The Church put in front of us the following readings:

 

*First reading from Isaiah (1:21-31)

“The faithful city,” which is referred to as Jerusalem, representing the entire kingdom of Judah. God compares the actions of his people to an adulteress. The people had turned from the worship of the true God to worshiping idols. Their faith was defective, impure, and diluted. Idolatry, outward or inward, is spiritual adultery, breaking our commitment to God to love something else. 

God promised to refine his people similar to how metal is purged with lye on a smelting pot. This process involves melting the metal and skimming off the impure dross until the worker can see his image in the liquid metal. We must be willing to submit to God, allowing Him to remove our sin that we might reflect His image.

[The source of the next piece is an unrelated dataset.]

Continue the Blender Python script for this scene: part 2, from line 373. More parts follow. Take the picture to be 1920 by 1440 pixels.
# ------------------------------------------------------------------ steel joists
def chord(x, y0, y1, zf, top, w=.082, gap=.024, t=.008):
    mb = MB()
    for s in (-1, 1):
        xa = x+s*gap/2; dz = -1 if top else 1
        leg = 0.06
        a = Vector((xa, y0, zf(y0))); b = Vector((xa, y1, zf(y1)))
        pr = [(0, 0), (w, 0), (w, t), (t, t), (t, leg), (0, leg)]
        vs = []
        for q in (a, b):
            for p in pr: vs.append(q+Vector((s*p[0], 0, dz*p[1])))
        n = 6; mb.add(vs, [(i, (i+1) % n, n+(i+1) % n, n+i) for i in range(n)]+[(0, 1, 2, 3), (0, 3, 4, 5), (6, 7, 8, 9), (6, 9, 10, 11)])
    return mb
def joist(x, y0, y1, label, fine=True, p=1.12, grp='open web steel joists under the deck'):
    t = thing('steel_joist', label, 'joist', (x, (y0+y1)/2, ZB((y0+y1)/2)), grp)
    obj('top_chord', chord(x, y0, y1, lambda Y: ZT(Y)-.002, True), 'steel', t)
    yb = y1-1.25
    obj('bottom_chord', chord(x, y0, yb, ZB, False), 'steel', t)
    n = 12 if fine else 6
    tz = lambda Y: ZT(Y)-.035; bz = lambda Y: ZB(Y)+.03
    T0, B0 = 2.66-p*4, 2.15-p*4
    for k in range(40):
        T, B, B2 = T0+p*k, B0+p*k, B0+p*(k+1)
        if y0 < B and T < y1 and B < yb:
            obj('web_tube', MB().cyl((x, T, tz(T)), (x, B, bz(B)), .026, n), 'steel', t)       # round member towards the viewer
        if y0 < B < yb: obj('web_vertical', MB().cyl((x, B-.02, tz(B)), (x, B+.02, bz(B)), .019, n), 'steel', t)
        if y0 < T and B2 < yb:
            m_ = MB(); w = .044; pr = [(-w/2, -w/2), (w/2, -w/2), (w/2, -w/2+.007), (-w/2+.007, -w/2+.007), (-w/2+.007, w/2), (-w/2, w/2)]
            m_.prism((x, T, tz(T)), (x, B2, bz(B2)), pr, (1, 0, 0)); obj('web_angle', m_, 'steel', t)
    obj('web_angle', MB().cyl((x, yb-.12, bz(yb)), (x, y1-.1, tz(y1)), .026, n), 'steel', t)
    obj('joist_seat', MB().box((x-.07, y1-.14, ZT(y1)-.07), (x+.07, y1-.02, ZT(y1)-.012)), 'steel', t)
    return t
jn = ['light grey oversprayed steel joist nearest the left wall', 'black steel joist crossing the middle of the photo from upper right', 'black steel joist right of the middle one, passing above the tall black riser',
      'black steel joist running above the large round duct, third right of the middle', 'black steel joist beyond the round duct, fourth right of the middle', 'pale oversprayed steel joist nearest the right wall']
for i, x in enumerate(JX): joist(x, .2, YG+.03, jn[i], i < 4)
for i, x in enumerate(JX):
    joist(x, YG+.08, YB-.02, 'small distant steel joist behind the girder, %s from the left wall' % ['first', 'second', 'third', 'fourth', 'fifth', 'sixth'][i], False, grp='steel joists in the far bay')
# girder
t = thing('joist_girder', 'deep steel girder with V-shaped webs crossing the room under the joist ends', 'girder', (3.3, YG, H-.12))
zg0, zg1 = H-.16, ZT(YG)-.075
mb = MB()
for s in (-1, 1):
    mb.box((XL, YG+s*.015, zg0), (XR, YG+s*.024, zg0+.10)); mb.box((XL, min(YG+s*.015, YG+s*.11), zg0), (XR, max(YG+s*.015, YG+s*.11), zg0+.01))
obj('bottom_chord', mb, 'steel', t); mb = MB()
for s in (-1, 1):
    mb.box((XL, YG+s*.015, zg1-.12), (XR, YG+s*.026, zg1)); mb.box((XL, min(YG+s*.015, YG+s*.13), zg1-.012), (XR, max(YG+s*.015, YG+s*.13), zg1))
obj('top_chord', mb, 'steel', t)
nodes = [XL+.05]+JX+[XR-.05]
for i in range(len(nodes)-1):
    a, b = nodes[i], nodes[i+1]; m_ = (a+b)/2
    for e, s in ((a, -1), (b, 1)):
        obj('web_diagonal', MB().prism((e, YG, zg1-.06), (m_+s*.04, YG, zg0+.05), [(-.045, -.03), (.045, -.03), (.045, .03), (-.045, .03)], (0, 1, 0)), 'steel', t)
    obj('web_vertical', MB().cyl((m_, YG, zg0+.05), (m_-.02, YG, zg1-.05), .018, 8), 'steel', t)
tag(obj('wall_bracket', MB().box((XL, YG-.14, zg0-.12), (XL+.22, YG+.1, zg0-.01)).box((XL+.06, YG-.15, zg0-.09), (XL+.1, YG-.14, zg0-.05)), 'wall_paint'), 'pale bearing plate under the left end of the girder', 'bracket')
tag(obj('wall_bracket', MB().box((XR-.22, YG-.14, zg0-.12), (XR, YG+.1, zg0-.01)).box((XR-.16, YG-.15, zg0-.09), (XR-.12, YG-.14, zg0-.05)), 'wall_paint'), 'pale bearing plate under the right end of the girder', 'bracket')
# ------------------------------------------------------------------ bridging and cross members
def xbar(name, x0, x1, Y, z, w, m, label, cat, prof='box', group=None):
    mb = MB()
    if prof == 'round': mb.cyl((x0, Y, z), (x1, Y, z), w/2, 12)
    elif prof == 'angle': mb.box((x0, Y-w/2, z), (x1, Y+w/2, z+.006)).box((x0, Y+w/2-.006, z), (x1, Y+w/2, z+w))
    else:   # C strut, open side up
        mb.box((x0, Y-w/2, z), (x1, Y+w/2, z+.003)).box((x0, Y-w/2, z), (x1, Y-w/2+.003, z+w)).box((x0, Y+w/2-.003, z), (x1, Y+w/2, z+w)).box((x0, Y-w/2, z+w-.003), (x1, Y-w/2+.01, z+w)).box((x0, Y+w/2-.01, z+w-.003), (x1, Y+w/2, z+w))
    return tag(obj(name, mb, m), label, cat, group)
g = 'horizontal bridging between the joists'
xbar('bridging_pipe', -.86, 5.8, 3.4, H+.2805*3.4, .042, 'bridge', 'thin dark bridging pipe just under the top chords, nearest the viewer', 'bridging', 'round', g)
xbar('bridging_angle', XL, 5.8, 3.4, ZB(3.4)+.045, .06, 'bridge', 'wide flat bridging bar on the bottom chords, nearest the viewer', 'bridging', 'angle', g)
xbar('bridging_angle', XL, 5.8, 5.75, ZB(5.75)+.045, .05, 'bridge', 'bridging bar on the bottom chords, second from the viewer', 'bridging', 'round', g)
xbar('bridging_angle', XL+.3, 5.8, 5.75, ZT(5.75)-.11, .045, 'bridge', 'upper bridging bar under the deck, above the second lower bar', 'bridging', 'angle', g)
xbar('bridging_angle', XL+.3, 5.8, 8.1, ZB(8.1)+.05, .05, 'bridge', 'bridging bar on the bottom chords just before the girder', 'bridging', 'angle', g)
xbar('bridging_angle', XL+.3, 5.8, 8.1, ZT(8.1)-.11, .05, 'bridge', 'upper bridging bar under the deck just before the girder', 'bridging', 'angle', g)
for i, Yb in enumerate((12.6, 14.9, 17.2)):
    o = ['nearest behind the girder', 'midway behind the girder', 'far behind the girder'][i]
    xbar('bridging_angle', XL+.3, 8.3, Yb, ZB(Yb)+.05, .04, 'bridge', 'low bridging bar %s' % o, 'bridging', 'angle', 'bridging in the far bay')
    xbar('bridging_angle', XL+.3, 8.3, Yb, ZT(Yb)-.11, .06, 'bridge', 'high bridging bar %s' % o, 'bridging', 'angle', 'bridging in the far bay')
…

Throughout the Old Testament, the oak tree has been a symbol of strength and was chosen as a place for pagan worship. But God’s people had joined the idol worship associated with these trees. This passage wants the people of God to make Him their first loyalty; everything else will fade in time and burn away under his scrutiny.

 

*Second reading is from 1 Cor ( 14:1-19)

The ability to prophecy may involve predicting future events, but its primary purpose is to communicate God’s message to people, providing insight, warning, correction, and encouragement. St. Paul’s words to the Corinthians about tongues and prophecy have much to say to our generation. Many Christians struggle with the discussion of tongues. Paul would clearly state that no one should put down those Christians who speak in tongues, and those who speak in tongues should not disparage those who do not. Paul makes several points about speaking in tongues: it’s a spiritual gift from God, it’s a desirable gift even though it isn’t a requirement of faith, and it’s less important than prophecy and teaching. Believers need unity and love. The enemy is not one other but the sinful world. Make sure your actions are encouraging and informative.

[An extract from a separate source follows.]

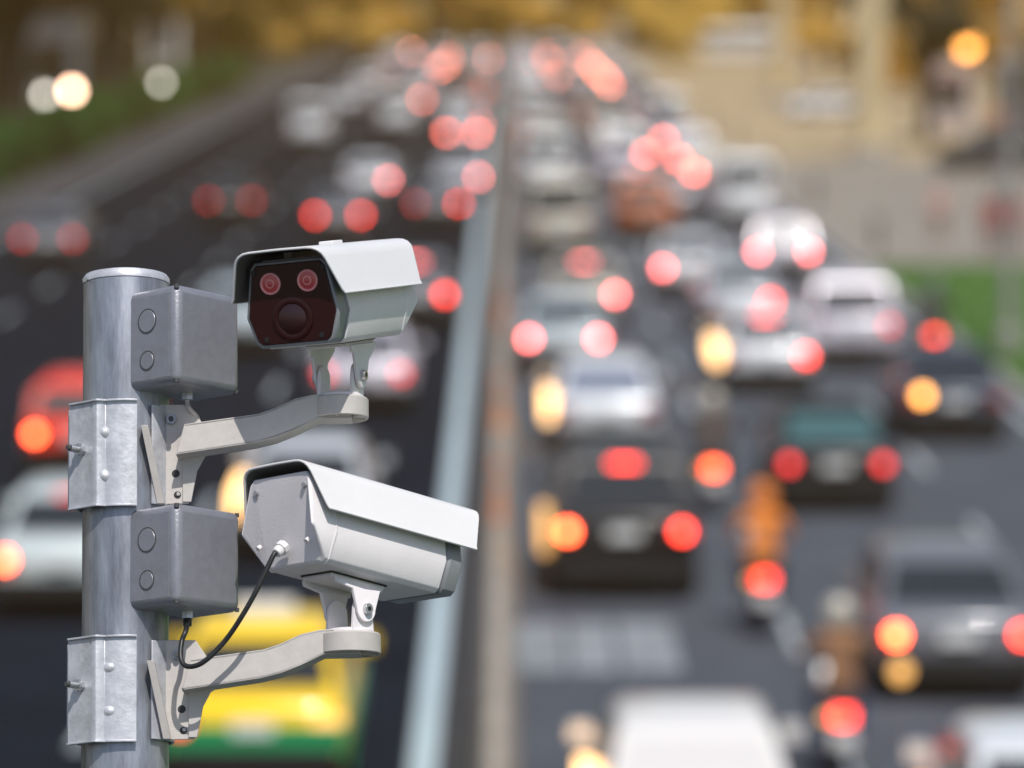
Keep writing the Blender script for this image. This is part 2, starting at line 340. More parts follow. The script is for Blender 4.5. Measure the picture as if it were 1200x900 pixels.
building(-46, -38, 266, 350, 10, 'b_brown', 'brown shophouse block behind the golden trees on the left', 2, 10, 'x')
building(-50, -38, 355, 460, 10, 'b_cream', 'cream building far behind the left row of trees', 2, 10, 'x')
building(46, 58, 190, 330, 10, 'b_brown', 'brown shop building at the right end of the plaza', 2, 14, '-x')
building(27, 50, 365, 380, 9, 'b_beige', 'beige building closing the plaza on the right', 2, 8)
building(-60, 70, 985, 1000, 14, 'b_cream', 'long hazy cream building beyond the end of the road', 3, 24)
def kiosk(x, y, wx, wy, h, m, label, awn='b_rust'):
    t = thing('kiosk', label, 'kiosk', Matrix.Translation((x, y, .1)), 'small kiosks beside the road')
    MB().box(-wx / 2, wx / 2, -wy / 2, wy / 2, 0, h).build('wall', m, t, .03)
    MB().box(-wx / 2 - .2, wx / 2 + .2, -wy / 2 - .2, wy / 2 + .2, h, h + .12).build('roof', 'b_pale', t, .02)
    MB().box(-wx * .35, wx * .35, -wy / 2 - .03, -wy / 2 + .02, h * .42, h * .78).build('hatch', 'glass', t)
    MB().box(-wx * .42, wx * .42, -wy / 2 - .7, -wy / 2 - .02, h * .8, h * .83).build('awning', awn, t)
    MB().box(-wx * .42, wx * .42, -wy / 2 - .25, -wy / 2 - .02, h * .36, h * .39).build('counter', 'concrete', t)
kiosk(-22.4, 212, 2.7, 2.2, 5.4, 'b_pale', 'wide pale kiosk behind the globe lamps on the left')
kiosk(-22.0, 276, 2.0, 2.0, 6.2, 'b_pale', 'tall narrow pale kiosk between two tree trunks on the left')
kiosk(22.4, 216, 2.3, 2.2, 3.2, 'p_lilac', 'pale grey kiosk under the amber lamp on the right')
kiosk(24.6, 205, 2.0, 2.2, 3.6, 'p_navy', 'dark blue kiosk at the right border of the photo')
def pier(x, y, r, h, label):
    t = thing('concrete_pier', label, 'pier', Matrix.Translation((x, y, .1)), 'concrete piers on the plaza')
    MB().box(-r * 1.4, r * 1.4, -r * 1.4, r * 1.4, 0, .6).build('footing', 'concrete', t, .05)
    MB().lathe((0, 0, .6), (0, 0, 1), [(r, 0), (r, h), (r * 1.7, h + 1.4)], 20).build('column', 'b_cream', t)
pier(15.2, 178, .62, 9, 'broad beige concrete pier on the plaza, nearer one'); pier(16.9, 262, .6, 9, 'beige concrete pier behind the white parked car')
tree('dark2', 19.3, 196, 'slim brown-trunked tree beside the beige pier on the plaza', 'trees around the plaza on the right', .7, 1)
def post_lamp(x, y, m, label, h=2.4, r=.2):
    t = thing('globe_lamp', label, 'lamp', Matrix.Translation((x, y, .1)), 'lit globe lamps')
    MB().lathe((0, 0, 0), (0, 0, 1), [(.12, 0), (.12, .2), (.05, .3), (.04, h - r), (.09, h - r + .03)], 12).build('post', 'black', t)
    MB().lathe((0, 0, h - r), (0, 0, 1), [(.08, 0), (r * .7, r * .25), (r, r), (r * .7, r * 1.75), (.02, 2 * r)], 16).build('globe', m, t)
post_lamp(-20.45, 190, 'lampwhite', 'lit white globe lamp behind the hedge, left of the peach one', 2.4, .20)
post_lamp(-19.3, 190.5, 'lamppeach', 'lit peach globe lamp behind the hedge', 2.6, .24)
post_lamp(-17.45, 217, 'lampwhite', 'dim white globe lamp at the kerb side of the hedge', 2.3, .17)
post_lamp(23.0, 213, 'amber', 'lit amber globe lamp above the pale grey kiosk', 4.2, .42)
t = thing('street_lamp', 'tall pale grey street lamp post at the right edge of the road', 'street lamp', Matrix.Translation((10.25, 86.5, .1)))
MB().lathe((0, 0, 0), (0, 0, 1), [(.24, 0), (.24, .4), (.13, .5), (.09, 9)], 14).build('post', 'concrete', t)
MB().tube([(0, 0, 8.9), (-.6, 0, 9.6), (-2, 0, 9.9)], .05).build('arm', 'clampsteel', t); MB().box(-2.8, -1.9, -.15, .15, 9.82, 9.98).build('lamp_head', 'clampsteel', t, .03)
# ================================================================ VEHICLES
def car_meshes(L, W, Hr, belt, zrear, zfront, yb0, yb1, yf1, yf0, hood_len, pickup=False, van=False):
    """rear at y=0, front at y=L"""
    w = W / 2; P = {}
    def sec(y, zb, zt, hw, lift=.0):
        h = [(hw * .80, zb), (hw * .97, zb + .10), (hw, zb + .32), (hw * .985, zt - .16), (hw * .93, zt - .04), (hw * .80, zt + .012)]
        return [Vector((x, y, z)) for x, z in h] + [Vector((-x, y, z)) for x, z in reversed(h)]
    st = [(0, .42, zrear - .14, w * .88), (.05, .34, zrear - .05, w * .95), (.25, .26, zrear, w * .985), (.8, .24, zrear + .01, w), (yb0 + .4, .24, belt, w), (L * .5, .24, belt, w), (yf0 - .1, .24, belt - .02, w * .995), (yf0 + .35, .24, (belt + zfront) / 2 + .05, w * .99), (L - .45, .26, zfront, w * .96), (L - .12, .30, zfront - .12, w * .88), (L, .36, zfront - .28, w * .78)]
    b = MB().loft([sec(*s_) for s_ in st])
    # greenhouse
    wb, wt = w * .90, w * (.80 if van else .70)
    def ring(y, z, hw): return Vector((hw, y, z)), Vector((-hw, y, z))
    zB = belt - .03; zR = Hr
    r0 = [Vector(p) for p in ((wb, yb0, zB), (wb, yf0, zB), (-wb, yf0, zB), (-wb, yb0, zB))]
    r1 = [Vector(p) for p in ((wt + .05, yb1 - .06, zR - .09), (wt + .05, yf1 + .08, zR - .09), (-wt - .05, yf1 + .08, zR - .09), (-wt - .05, yb1 - .06, zR - .09))]
    r2 = [Vector(p) for p in ((wt - .04, yb1 + .03, zR - .02), (wt - .04, yf1 - .05, zR - .02), (-wt + .04, yf1 - .05, zR - .02), (-wt + .04, yb1 + .03, zR - .02))]
    r3 = [Vector(p) for p in ((wt * .5, yb1 + .3, zR + .015), (wt * .5, yf1 - .3, zR + .015), (-wt * .5, yf1 - .3, zR + .015), (-wt * .5, yb1 + .3, zR + .015))]
    b.loft([r0, r1, r2, r3])
    if pickup:
        b.box(-w * .97, w * .97, .04, .12, .6, belt + .05); 
        for s_ in (-1, 1): b.box(min(s_ * w * .9, s_ * w * .99), max(s_ * w * .9, s_ * w * .99), .1, yb0, .6, belt + .05)
    P['body'] = b
    def pane(a, b_, c, d, nrm, ins=.07):
        a, b_, c, d = map(Vector, (a, b_, c, d)); cen = (a + b_ + c + d) / 4
        q = [p + (cen - p).normalized() * ins * 1.4 + Vector(nrm) * .012 for p in (a, b_, c, d)]
        return MB().prism(q, Vector(nrm) * .012)
    P['rear_window'] = pane(r0[3], r0[0], r1[0], r1[3], (0, -1, .25)); P['windscreen'] = pane(r0[1], r0[2], r1[2], r1[1], (0, 1, .6))
    ym = (yb0 + yf0) / 2
    for sx, n_ in ((1, 'right'), (-1, 'left')):
        A, B, C, D = (r0[0], r0[1], r1[1], r1[0]) if sx > 0 else (r0[3], r0[2], r1[2], r1[3])
        for k, (t0, t1) in enumerate(((0, .5), (.5, 1))):
            P[f'side_window{n_}{k}'] = pane(A.lerp(B, t0), A.lerp(B, t1), D.lerp(C, t1), D.lerp(C, t0), (sx, 0, .3), .05)
    P['bumper'] = MB().box(-w * .9, w * .9, -.07, .12, .30, .52)
    P['number_plate'] = MB().box(-.2, .2, -.055, .0, zrear - .33, zrear - .2) if not van else MB().box(-.2, .2, -.06, 0, .6, .73)
    zl = zrear - .24
    P['lamps'] = [MB().prism([(s_ * w * .62, -.045, zl - .07), (s_ * w * .93, -.005, zl - .09), (s_ * w * .95, .0, zl + .09), (s_ * w * .64, -.03, zl + .09)], (0, .09, 0)) for s_ in (-1, 1)]
    P['high'] = MB().prism([(-.17, yb1 - .1, zR - .13), (.17, yb1 - .1, zR - .13), (.17, yb1 - .07, zR - .06), (-.17, yb1 - .07, zR - .06)], (0, .05, 0))
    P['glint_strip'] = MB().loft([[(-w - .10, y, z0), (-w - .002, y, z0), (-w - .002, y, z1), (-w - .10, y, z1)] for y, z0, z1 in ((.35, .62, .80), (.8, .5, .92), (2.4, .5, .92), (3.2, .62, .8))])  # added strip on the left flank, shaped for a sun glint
    P['mirrors'] = [MB().box(min(s_ * (w - .02), s_ * (w + .17)), max(s_ * (w - .02), s_ * (w + .17)), yf0 - .35, yf0 - .22, belt, belt + .14) for s_ in (-1, 1)]
    P['wheels'] = [(s_ * (w - .10), yy, .31) for s_ in (-1, 1) for yy in (L * .19, L * .81)]
    return P
KINDS = dict(
    sedan=car_meshes(4.5, 1.76, 1.46, .95, .98, .86, .55, 1.35, 2.75, 3.55, 1),
    hatch=car_meshes(3.9, 1.70, 1.50, .96, .95, .88, .12, .45, 2.25, 3.0, 1),
    suv=car_meshes(4.7, 1.85, 1.78, 1.10, 1.12, 1.05, .10, .38, 2.95, 3.75, 1),
    pickup=car_meshes(5.1, 1.82, 1.72, 1.08, 1.06, 1.04, 1.85, 2.05, 3.3, 4.0, 1, True),
    van=car_meshes(4.9, 1.90, 2.15, 1.20, 1.22, 1.15, .06, .2, 3.9, 4.55, .4, van=True))
CM = {}
for k, P in KINDS.items():
    d = {}
    for n_, v in P.items():
        if n_ == 'wheels': d[n_] = v; continue
        if isinstance(v, list): d[n_] = [q.mesh(n_, True, 40) for q in v]
        else: d[n_] = v.mesh(n_, n_ == 'body', 50)
    CM[k] = d
def setmats(me, m):
    if not me.materials: me.materials.append(m)
wh = MB().lathe((-.11, 0, 0), (1, 0, 0), [(.2, 0), (.29, 0), (.315, .03), (.315, .19), (.29, .22), (.2, .22)], 18).mesh('tyre'); wh.materials.append(M['tyre'])
rm = MB().lathe((-.10, 0, 0), (1, 0, 0), [(.0, .03), (.19, .0), (.2, .02), (.2, .18), (.19, .2), (0, .17)], 12).mesh('rim'); rm.materials.append(M['rim'])
def slot(o, m):
    if not o.data.materials: o.data.materials.append(M['black'])
    o.material_slots[0].link = 'OBJECT'; o.material_slots[0].material = M[m]; return o
BULB = {}
for k_ in ('lamp', 'lamp_hot', 'lamp_pink', 'lamp_dim'):
    e_ = M[k_].node_tree.nodes['Principled BSDF'].inputs; M[k_ + '_bulb'] = mat('bulb_' + k_, (.35, .02, .02), .3, emit=tuple(e_['Emission Color'].default_value)[:3], es=e_['Emission Strength'].default_value * 2.1); BULB[k_] = k_ + '_bulb'
BULBM = MB().lathe((0, 0, 0), (0, 1, 0), [(0, -.02), (.05, -.015), (.082, 0), (.082, .04)], 14).mesh('bulb')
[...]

As musical instruments must play each note for the music to be recognized, so Paul says it must be preached in the hearers’ language in order to be helpful. Because there are many languages globally (14:10), people sometimes can’t understand each other. It is the same with speaking in tongues. Although this gift is helpful to many people in private worship and helpful in public worship with interpretation, Paul says he would rather speak five words that his hearers can understand than ten thousand that they cannot.  

 

*Third reading is from Luke (12:16-34)

Luke wants to tell us through this passage, which begins with the parable of the foolish rich man. What the proverb indicates is that the rich man's calculations were all wrong. That is why his hopes were dashed. The rich man thought that the rich would have a wellspring of happiness in which there is no shadow. But satisfaction slipped away suddenly. This is how he who puts his hopes in riches be, even if he does not die suddenly, like the proverbial rich man. Happiness based on earthly goods does not deserve a person to make it the goal of his life and existence. We do not need the idea of ​​death to say this! 

A person who trusts in earthly goods is like pagans. Man's life is not conditioned by what he possesses. It is more than food and clothing. All the interests of the earth are in the service of life, but life transcends it: it is in the relationship of the Son to his Father, with God knowing what we need.

Does this mean that we have to live in an ideal and unreal world, waiting for everything from God's wondrous intervention? No. A Christian does not belong to the world. He does not care about riches like the pagans. Only he lives in the world. The Christian life involves a tension between two ambiguous views of the world. Wealth is not evil in itself. It may help us acquire treasure in heaven if we put it in the service of our neighbor in the form of charity or assistance. But wealth is dangerous because it exposes man to the attachment to it and seeks it for his own sake, that is, for the sake of selfish earthly pleasures like the Pharisees (Luke 16/14) or as the foolish rich man.

Whatever the case is, money should not take the first place in a Christian's interests. He must work for the sake of the kingdom of God, that is, for the glory of God and the salvation of humankind.